Supernatural experiences at UF: Friendly ghosts and creepy vibes

By Clay Parlette


With the crisp advent of autumn upon us, many students have officially gotten the full-on cravings for everything fall. New seasons of spooky favorites like American Horror Story and The Walking Dead, pumpkin carving, cider, pumpkin spice lattes, and hoodies are all some of the small pleasures many of us enjoy with the new season. Personally, I plan to take some friends closer to home one of these weekends to experience the local ghostly folklore of the Elmore Ghostrider and Holcomb Woods—two unsettling places that never leave me without a thrill or slight confusion for the reality of ghosts. Some believe in the paranormal, some doubt its existence, and some deny it, but for those who believe or potentially believe, UF offers some pretty chilling locations for some unsettling feelings that perhaps you are not alone.

The first obvious example to me of such a location is Old Main. As the first building on campus and sustaining more than 130 years of existence, the place has certainly seen its share of history. Many who step foot into Ritz Auditorium will attest that the old theater brings thoughts of Abraham Lincoln’s tragic experience at Ford’s Theatre, or something of the sort. The basement is equally eerie, especially at night when the unexplained clunks, creaks, and hissing of the building sporadically resound through the walls and vents. I’ll admit it; there have been times that I have been alone in Old Main at night, and though I haven’t seen anything too terrifying, the building’s ambiance is enough to make me spend my time someplace else.
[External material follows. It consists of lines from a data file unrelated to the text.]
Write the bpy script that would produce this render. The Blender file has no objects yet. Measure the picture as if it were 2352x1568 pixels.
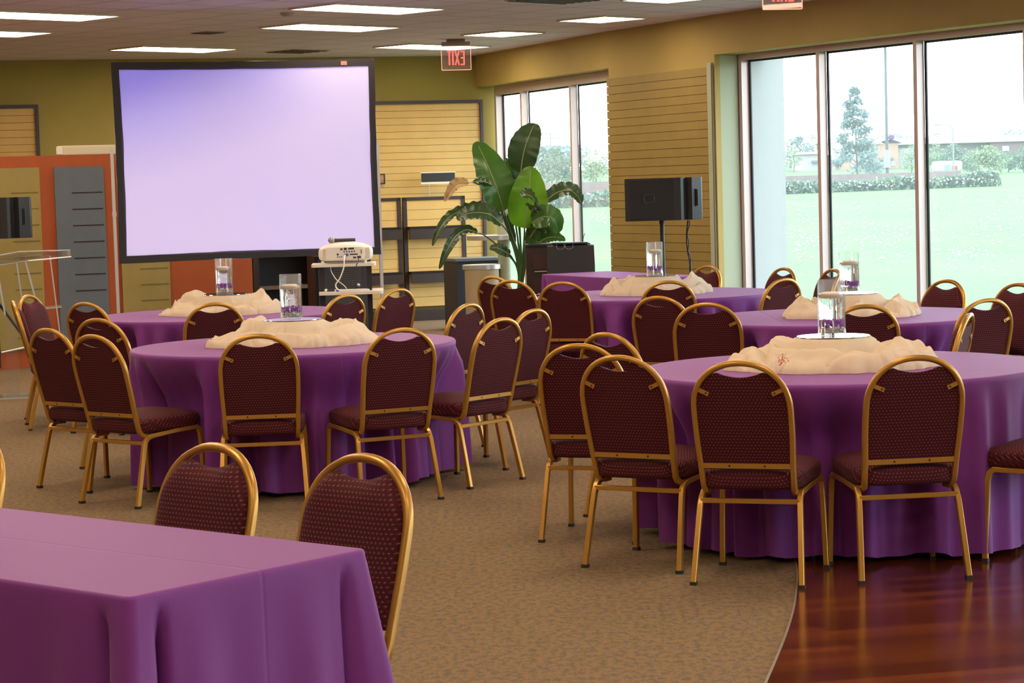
import bpy, bmesh, math, random
from mathutils import Vector, Matrix, noise
import numpy as np
PI = math.pi
SC = bpy.context.scene
COL = SC.collection
RNG = random.Random(11)

# ------------------------------------------------------------------ camera
F, PITCH, ROLL, HC = 5200.0, 0.06946, -0.02954, 1.638
fw = Vector((0, math.cos(PITCH), -math.sin(PITCH)))
_r = Vector((1, 0, 0)); _u = Vector((0, math.sin(PITCH), math.cos(PITCH)))
rt = _r*math.cos(ROLL) + _u*math.sin(ROLL)
up = -_r*math.sin(ROLL) + _u*math.cos(ROLL)
cam = bpy.data.objects.new('camera', bpy.data.cameras.new('camera'))
COL.objects.link(cam)
cam.matrix_world = Matrix(((rt.x, up.x, -fw.x, 0), (rt.y, up.y, -fw.y, 0), (rt.z, up.z, -fw.z, HC), (0, 0, 0, 1)))
cam.data.sensor_width = 36.0
cam.data.lens = F/2352*36.0
cam.data.clip_start = 0.05
cam.data.clip_end = 1500
SC.camera = cam
def at(x, y, Y):
    """world point at forward distance Y that the photo shows at pixel x, y"""
    d = fw + rt*((x-1176)/F) - up*((y-784)/F)
    d = d/d.y
    return Vector((0, 0, HC)) + d*Y

# ------------------------------------------------------------------ materials
def new_mat(name):
    m = bpy.data.materials.new(name); m.use_nodes = True
    nt = m.node_tree
    return m, nt, nt.nodes['Principled BSDF']
def lin(r, g, b):
    f = lambda c: (c/255/12.92) if c/255 <= .04045 else ((c/255+.055)/1.055)**2.4
    return (f(r), f(g), f(b), 1)
def mat(name, col, rough=.5, metal=0.0, spec=.5, var=0.0, vscale=30.0, bump=0.0, bscale=80.0, stretch=(1, 1, 1), sheen=0.0, coat=0.0):
    m, nt, b = new_mat(name)
    col = tuple(col[:3]) + (1,)
    b.inputs['Base Color'].default_value = col
    b.inputs['Roughness'].default_value = rough
    b.inputs['Metallic'].default_value = metal
    b.inputs['Specular IOR Level'].default_value = spec
    if sheen: b.inputs['Sheen Weight'].default_value = sheen
    if coat: b.inputs['Coat Weight'].default_value = coat
    if var or bump:
        tc = nt.nodes.new('ShaderNodeTexCoord'); mp = nt.nodes.new('ShaderNodeMapping')
        mp.inputs['Scale'].default_value = stretch
        nt.links.new(tc.outputs['Object'], mp.inputs['Vector'])
    if var:
        n = nt.nodes.new('ShaderNodeTexNoise'); n.inputs['Scale'].default_value = vscale; n.inputs['Detail'].default_value = 4
        nt.links.new(mp.outputs['Vector'], n.inputs['Vector'])
        cr = nt.nodes.new('ShaderNodeValToRGB')
        cr.color_ramp.elements[0].position = .3; cr.color_ramp.elements[1].position = .7
        cr.color_ramp.elements[0].color = tuple(c*(1-var) for c in col[:3]) + (1,)
        cr.color_ramp.elements[1].color = tuple(min(1, c*(1+var)) for c in col[:3]) + (1,)
        nt.links.new(n.outputs['Fac'], cr.inputs['Fac']); nt.links.new(cr.outputs['Color'], b.inputs['Base Color'])
    if bump:
        n2 = nt.nodes.new('ShaderNodeTexNoise'); n2.inputs['Scale'].default_value = bscale; n2.inputs['Detail'].default_value = 3
        nt.links.new(mp.outputs['Vector'], n2.inputs['Vector'])
        bp = nt.nodes.new('ShaderNodeBump'); bp.inputs['Strength'].default_value = bump; bp.inputs['Distance'].default_value = .01
        nt.links.new(n2.outputs['Fac'], bp.inputs['Height']); nt.links.new(bp.outputs['Normal'], b.inputs['Normal'])
    return m
def clear_mat(name, tint=(1, 1, 1), haze=0.0, rough=.02, f0=1.0, hazecol=(1, 1, 1)):
    """thin clear sheet: lets light straight through, reflects by the Fresnel law, haze mixes in a pale translucent veil"""
    m = bpy.data.materials.new(name); m.use_nodes = True
    nt = m.node_tree; nt.nodes.clear()
    out = nt.nodes.new('ShaderNodeOutputMaterial')
    tr = nt.nodes.new('ShaderNodeBsdfTransparent'); tr.inputs['Color'].default_value = (*tint, 1)
    gl = nt.nodes.new('ShaderNodeBsdfGlossy'); gl.inputs['Roughness'].default_value = rough
    mx = nt.nodes.new('ShaderNodeMixShader')
    ge = nt.nodes.new('ShaderNodeNewGeometry'); dt = nt.nodes.new('ShaderNodeVectorMath'); dt.operation = 'DOT_PRODUCT'
    nt.links.new(ge.outputs['Incoming'], dt.inputs[0]); nt.links.new(ge.outputs['Normal'], dt.inputs[1])
    g_ = N(nt)
    c5 = g_.math('POWER', g_.math('SUBTRACT', 1.0, g_.math('ABSOLUTE', dt.outputs['Value'])), 5.0)
    nt.links.new(g_.math('MULTIPLY', g_.math('ADD', g_.math('MULTIPLY', c5, .96), .04), f0), mx.inputs['Fac'])
    nt.links.new(tr.outputs[0], mx.inputs[1]); nt.links.new(gl.outputs[0], mx.inputs[2])
    last = mx
    if haze:
        tl = nt.nodes.new('ShaderNodeBsdfTranslucent'); tl.inputs['Color'].default_value = (*hazecol, 1)
        m2 = nt.nodes.new('ShaderNodeMixShader'); m2.inputs['Fac'].default_value = haze
        nt.links.new(mx.outputs[0], m2.inputs[1]); nt.links.new(tl.outputs[0], m2.inputs[2]); last = m2
    nt.links.new(last.outputs[0], out.inputs['Surface'])
    return m
def emit_mat(name, col, strength):
    m = bpy.data.materials.new(name); m.use_nodes = True
    nt = m.node_tree; nt.nodes.clear()
    out = nt.nodes.new('ShaderNodeOutputMaterial'); e = nt.nodes.new('ShaderNodeEmission')
    e.inputs['Color'].default_value = (*col[:3], 1); e.inputs['Strength'].default_value = strength
    nt.links.new(e.outputs[0], out.inputs['Surface'])
    return m
class N:
    """tiny wrapper for node graphs"""
    def __init__(s, nt): s.nt = nt
    def math(s, op, a, b=None, c=None):
        n = s.nt.nodes.new('ShaderNodeMath'); n.operation = op
        for i, v in enumerate((a, b, c)):
            if v is None: continue
            if hasattr(v, 'is_linked'): s.nt.links.new(v, n.inputs[i])
            else: n.inputs[i].default_value = v
        return n.outputs[0]
    def mix(s, f, a, b):
        n = s.nt.nodes.new('ShaderNodeMix'); n.data_type = 'RGBA'
        for sock, v in ((n.inputs[0], f), (n.inputs[6], a), (n.inputs[7], b)):
            if hasattr(v, 'is_linked'): s.nt.links.new(v, sock)
            else: sock.default_value = v
        return n.outputs[2]
    def noise(s, vec, scale, detail=2, rough=.5):
        n = s.nt.nodes.new('ShaderNodeTexNoise'); n.inputs['Scale'].default_value = scale
        n.inputs['Detail'].default_value = detail; n.inputs['Roughness'].default_value = rough
        s.nt.links.new(vec, n.inputs['Vector']); return n.outputs['Fac']
    def ramp(s, f, stops):
        n = s.nt.nodes.new('ShaderNodeValToRGB'); cr = n.color_ramp
        while len(cr.elements) < len(stops): cr.elements.new(.5)
        for e, (p, c) in zip(cr.elements, stops): e.position = p; e.color = tuple(c[:3]) + (1,)
        s.nt.links.new(f, n.inputs['Fac']); return n.outputs['Color']
    def coord(s, which='Object', scale=(1, 1, 1), rot=(0, 0, 0)):
        t = s.nt.nodes.new('ShaderNodeTexCoord'); m = s.nt.nodes.new('ShaderNodeMapping')
        m.inputs['Scale'].default_value = scale; m.inputs['Rotation'].default_value = rot
        s.nt.links.new(t.outputs[which], m.inputs['Vector']); return m.outputs['Vector']
    def sep(s, v):
        n = s.nt.nodes.new('ShaderNodeSeparateXYZ'); s.nt.links.new(v, n.inputs[0]); return n.outputs
    def bump(s, h, strength, dist=.01):
        n = s.nt.nodes.new('ShaderNodeBump'); n.inputs['Strength'].default_value = strength; n.inputs['Distance'].default_value = dist
        s.nt.links.new(h, n.inputs['Height']); return n.outputs['Normal']

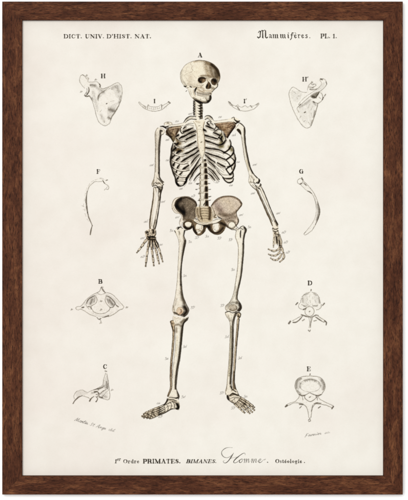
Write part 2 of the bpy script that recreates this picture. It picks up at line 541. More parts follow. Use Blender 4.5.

I was once told that there is an alleged ghost that does haunt the building, but I have so far been unsuccessful in finding details.

The other slightly sinister building right on campus is the UF Haven residence hall. Built in 1960 and originally functioning as an assisted living facility, some may stand by me when I suggest that not everything is exactly warm and cozy in this hall. Especially when walking the halls on a brisk autumn night, I definitely get the feeling that some troubling things may have occurred here during its lifetime and perhaps still do occur. For now, I’ll just try to avoid it at all mortal costs.

If you’re one of the many upperclassmen who resides in an on-campus house, perhaps populating Howard or Frazer Streets, you know that your house ain’t exactly a spring chicken. The existence of skeleton key locks anywhere is a good indication the house was built before the 1940s—many of which are much older. Whether or not any are infested with ghosts can really only be answered by the home’s residents, but just imagine the stories that took place under each residential roof over the course of a century: fights, celebrations, sickness, work, play, lounge, crime, death. I’ve heard stories about several of these houses. One professor I talked to is very confident that her office house on the Cory Street Mall is haunted by some of the ancient affluent souls of Findlay. Another home I experienced seems to house

a more Casper-like phantom—playing tricks and deceiving the mind, but all in good fun. Yet another home supposedly experiences the occasional whisperings of some unearthly foreign language. It’s not to say that all ghosts are mean, but anything paranormal or unexplained is enough to send shivers down my spine.

Okay, okay. Maybe all this is ridiculous. Maybe it’s all in our head. But in the prime of fall, it’s fun to imagine what could be, and on a campus as historic and rustic as ours, there’s no reason (if you believe in ghosts) to believe that we don’t have any stories of our own. After all, the paranormal hasn’t been proven false.